By aligning your travel plans with LTA guidelines, you can create memorable trips for your family while also improving your financial planning. Whether it is a short rail journey or a flight across states, every eligible travel can make your income lighter on taxes and richer in experiences.
FAQs
Can LTA be claimed under the new tax regime?
No, LTA exemptions are available only under the old tax regime, not under Section 115BAC. You need to opt for the old regime to benefit.
Is international travel covered under LTA?
No, international trips are not eligible under LTA. Only domestic travel within India qualifies for the exemption.
Can unmarried employees claim LTA?
Yes, unmarried employees can claim LTA for their own travel within India. The exemption rules are not restricted by marital status.
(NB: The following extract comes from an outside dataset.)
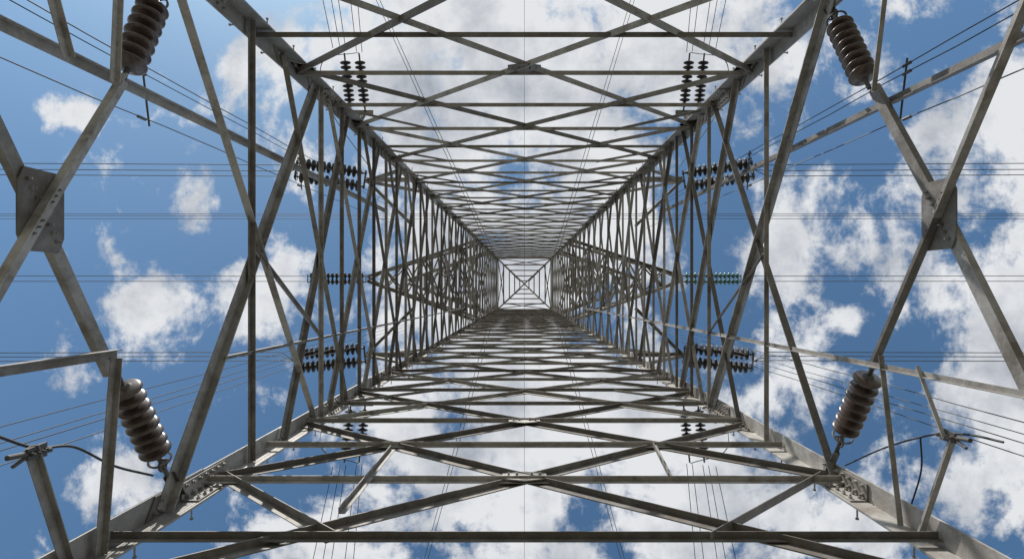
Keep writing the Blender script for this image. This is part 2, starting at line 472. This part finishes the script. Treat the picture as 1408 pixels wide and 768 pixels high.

Do parents qualify for LTA exemption?
Yes, parents can be included if they are fully dependent on the employee. Proof of dependency may be requested in some cases.
What happens if I don’t use my LTA in a block year?
You can carry forward one unused journey to the first year of the next block. If not used then, the benefit lapses.
Can I claim LTA without submitting travel proofs?
No, you must submit valid travel proofs such as tickets or receipts. Employers may reject claims without supporting documents.
Is LTA available for road trips in India?
Yes, if rail or air travel is not available, road trips using recognised public transport can be claimed. Private car trips may require fuel and toll receipts.